I hope during the course of the next two days to learn more about various areas of research that occupies the next generation of Punjabi scholars on this side of the Punjab. On our side, there is a renaissance in Punjabiyat. The Punjab Government has established the Punjab Institute of Language, Art & Culture, which has just begun construction of its campus. The Fine Arts Dept of the University of the Punjab has produced a rich crop of artists such as Ghulam Rasul and Zulqernain Haider. The National College of Arts, although a national body, has a strong Lahori identity. It has a vibrant miniature painting department of which the most famous alumni is Shazia Sikandar.
I could continue in this comparative vein but my purpose this morning is not to extol what we are doing but to appreciate what you are achieving here. If we in Pakistan are lacking anything, it is neither the will nor the talent nor the drive for self-awareness. If we do lack anything, it is the luminous presence of scholars like Dr Brijen Goswamy, and those who went before him.

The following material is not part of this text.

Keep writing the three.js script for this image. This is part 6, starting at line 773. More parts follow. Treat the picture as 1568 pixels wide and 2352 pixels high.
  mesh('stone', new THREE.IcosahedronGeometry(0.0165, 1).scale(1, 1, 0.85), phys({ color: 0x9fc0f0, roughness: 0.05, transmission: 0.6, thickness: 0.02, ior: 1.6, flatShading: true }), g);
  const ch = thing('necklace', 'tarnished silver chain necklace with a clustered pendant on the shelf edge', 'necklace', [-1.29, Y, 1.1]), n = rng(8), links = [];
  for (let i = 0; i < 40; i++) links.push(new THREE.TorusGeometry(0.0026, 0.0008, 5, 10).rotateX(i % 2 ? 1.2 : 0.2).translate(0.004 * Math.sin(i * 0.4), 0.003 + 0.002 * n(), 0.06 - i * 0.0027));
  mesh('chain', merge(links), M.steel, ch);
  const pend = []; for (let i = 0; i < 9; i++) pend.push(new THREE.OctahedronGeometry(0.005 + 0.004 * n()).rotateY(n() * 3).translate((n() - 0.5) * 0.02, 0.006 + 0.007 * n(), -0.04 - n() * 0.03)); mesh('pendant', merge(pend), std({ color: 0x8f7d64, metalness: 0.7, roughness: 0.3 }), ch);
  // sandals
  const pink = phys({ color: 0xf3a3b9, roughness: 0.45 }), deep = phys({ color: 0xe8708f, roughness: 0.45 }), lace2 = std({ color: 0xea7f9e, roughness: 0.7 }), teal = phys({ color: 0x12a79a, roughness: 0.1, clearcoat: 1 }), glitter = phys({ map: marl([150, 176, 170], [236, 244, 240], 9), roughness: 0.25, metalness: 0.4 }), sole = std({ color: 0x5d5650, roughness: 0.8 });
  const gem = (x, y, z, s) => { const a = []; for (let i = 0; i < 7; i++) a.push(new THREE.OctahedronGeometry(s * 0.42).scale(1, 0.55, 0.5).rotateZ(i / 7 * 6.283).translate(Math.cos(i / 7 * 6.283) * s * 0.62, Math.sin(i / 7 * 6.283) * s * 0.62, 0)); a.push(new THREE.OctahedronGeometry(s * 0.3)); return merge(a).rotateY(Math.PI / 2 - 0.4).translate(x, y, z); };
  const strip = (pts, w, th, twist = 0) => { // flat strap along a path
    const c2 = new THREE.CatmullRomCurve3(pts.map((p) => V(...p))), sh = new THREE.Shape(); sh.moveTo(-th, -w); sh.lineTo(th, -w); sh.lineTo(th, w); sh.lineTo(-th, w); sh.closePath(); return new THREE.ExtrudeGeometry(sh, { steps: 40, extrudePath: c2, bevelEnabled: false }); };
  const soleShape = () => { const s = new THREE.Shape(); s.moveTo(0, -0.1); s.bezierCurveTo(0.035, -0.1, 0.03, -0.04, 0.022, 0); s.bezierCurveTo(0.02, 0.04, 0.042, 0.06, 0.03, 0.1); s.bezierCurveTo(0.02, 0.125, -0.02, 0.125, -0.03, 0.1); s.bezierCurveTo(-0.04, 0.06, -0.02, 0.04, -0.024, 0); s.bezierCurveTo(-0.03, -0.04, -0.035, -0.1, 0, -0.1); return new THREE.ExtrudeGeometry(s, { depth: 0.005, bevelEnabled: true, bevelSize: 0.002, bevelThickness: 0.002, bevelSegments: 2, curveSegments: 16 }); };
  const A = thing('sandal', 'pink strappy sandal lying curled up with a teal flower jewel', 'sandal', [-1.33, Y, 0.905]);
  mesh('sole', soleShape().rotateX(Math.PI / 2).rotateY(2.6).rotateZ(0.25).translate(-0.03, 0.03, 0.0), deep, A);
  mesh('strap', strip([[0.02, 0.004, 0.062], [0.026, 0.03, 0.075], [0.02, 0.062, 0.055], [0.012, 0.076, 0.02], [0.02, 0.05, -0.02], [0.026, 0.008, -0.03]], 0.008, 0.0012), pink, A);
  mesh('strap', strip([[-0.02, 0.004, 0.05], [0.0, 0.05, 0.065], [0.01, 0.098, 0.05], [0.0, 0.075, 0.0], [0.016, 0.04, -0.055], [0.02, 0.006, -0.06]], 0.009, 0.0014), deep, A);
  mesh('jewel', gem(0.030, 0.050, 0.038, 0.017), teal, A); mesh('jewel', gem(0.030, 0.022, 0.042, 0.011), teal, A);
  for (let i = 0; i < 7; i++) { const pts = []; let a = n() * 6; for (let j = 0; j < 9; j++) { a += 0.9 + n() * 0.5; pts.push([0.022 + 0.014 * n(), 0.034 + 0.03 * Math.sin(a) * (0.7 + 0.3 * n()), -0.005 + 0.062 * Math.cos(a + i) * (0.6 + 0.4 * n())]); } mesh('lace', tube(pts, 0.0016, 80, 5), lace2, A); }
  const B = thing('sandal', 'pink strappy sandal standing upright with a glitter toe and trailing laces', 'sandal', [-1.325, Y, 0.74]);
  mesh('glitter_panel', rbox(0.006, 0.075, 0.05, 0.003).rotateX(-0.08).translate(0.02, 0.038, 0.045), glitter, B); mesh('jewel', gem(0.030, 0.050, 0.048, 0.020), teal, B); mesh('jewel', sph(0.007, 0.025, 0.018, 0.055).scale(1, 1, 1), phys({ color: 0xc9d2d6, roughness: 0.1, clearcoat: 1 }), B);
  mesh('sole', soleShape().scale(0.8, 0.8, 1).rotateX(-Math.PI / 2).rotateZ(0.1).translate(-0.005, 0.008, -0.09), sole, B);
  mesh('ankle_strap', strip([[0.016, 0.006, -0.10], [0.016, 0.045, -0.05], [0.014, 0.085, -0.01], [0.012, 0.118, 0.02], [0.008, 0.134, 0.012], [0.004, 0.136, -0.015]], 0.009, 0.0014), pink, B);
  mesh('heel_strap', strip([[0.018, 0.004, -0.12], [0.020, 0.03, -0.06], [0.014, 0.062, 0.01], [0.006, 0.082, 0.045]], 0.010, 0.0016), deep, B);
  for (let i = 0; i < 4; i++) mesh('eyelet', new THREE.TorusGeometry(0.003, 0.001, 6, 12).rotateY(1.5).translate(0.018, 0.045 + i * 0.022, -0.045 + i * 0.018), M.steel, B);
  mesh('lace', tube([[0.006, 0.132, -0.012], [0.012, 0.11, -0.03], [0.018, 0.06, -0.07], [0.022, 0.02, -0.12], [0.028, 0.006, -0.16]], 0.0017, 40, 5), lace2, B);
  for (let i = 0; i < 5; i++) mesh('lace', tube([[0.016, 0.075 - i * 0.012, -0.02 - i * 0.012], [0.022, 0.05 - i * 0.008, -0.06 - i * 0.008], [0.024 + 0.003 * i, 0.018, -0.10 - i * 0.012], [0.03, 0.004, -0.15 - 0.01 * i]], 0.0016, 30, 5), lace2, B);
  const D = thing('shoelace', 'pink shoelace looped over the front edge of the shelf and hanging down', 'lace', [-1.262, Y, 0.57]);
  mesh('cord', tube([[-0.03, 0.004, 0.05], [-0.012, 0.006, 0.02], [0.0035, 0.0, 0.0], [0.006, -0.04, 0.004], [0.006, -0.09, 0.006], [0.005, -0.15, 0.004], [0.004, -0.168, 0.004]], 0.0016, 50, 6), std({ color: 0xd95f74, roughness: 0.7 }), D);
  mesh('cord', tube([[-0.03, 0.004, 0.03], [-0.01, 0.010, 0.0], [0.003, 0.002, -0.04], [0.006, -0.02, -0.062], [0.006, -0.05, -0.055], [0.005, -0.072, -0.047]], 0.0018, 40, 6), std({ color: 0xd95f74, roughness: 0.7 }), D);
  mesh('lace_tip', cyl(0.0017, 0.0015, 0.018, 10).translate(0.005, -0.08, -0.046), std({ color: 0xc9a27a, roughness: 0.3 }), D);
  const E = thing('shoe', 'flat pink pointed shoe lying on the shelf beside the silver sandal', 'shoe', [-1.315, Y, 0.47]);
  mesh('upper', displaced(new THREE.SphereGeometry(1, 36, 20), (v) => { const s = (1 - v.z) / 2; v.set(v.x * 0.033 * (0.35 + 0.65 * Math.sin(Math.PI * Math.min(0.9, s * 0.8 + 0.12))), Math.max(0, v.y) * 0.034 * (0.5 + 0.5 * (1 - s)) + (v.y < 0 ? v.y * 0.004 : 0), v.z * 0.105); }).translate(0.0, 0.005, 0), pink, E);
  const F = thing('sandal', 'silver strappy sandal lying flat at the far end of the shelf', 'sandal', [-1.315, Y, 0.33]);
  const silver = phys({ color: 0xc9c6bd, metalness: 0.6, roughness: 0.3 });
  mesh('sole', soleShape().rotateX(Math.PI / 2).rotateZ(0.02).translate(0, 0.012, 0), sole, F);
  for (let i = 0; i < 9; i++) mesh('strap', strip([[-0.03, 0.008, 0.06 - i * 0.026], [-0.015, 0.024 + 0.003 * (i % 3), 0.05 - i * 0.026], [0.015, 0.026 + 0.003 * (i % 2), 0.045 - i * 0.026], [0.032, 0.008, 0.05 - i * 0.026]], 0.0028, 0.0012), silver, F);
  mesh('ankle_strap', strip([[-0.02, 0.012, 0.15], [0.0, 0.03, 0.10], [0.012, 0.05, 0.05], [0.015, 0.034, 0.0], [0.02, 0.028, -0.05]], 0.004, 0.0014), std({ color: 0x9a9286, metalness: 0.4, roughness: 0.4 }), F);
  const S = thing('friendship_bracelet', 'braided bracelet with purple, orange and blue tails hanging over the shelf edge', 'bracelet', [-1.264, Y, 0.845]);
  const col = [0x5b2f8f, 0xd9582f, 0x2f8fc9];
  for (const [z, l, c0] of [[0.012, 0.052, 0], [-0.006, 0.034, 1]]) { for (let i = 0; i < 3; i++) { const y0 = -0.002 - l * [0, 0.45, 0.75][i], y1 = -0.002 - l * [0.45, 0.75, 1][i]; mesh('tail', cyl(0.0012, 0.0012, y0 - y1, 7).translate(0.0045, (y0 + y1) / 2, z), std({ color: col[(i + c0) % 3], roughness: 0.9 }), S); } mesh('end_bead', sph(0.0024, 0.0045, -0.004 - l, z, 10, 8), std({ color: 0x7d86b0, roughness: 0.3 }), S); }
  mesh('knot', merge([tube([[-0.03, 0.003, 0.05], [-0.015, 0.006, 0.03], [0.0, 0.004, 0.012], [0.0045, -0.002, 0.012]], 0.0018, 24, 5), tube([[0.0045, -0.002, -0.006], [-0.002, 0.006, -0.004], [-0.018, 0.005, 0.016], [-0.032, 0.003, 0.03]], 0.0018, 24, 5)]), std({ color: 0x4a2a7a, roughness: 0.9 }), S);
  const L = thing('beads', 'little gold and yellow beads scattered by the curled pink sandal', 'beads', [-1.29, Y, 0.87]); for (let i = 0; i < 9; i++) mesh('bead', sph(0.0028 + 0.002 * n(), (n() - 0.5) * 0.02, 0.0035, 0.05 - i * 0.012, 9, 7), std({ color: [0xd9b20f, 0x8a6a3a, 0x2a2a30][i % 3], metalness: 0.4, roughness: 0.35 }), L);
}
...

Like many of you, I was privileged to know and benefit from the erudition, support and affection of the late Dr Mohinder Singh Randhawa. Only a few days ago, I was sent a volume of his researches into Indian Paintings (1986). I was surprised and flattered to see included in it letters I had exchanged from Pakistan with Dr Randhawa in India and with Dr William Archer in the U.K.
In one of them, Bill Archer tells Dr Randhawa: "I have now agreed to call Aijaz, on the analogy of Sher Singh vis-à-vis Ranjit Singh, 'my accepted son'. But I think he feels that you are his 'accepted uncle'. His love and admiration for you knows no bounds."
I quote this not out any vanity but out of a sincere feeling of enrichment, for having been the beneficiary of their tutelage and their affection. What more could one ask of a pluralistic God than that a Muslim like me should have had a Sikh uncle in Dr Randhawa and a Hindu brother in Brijen Goswamy?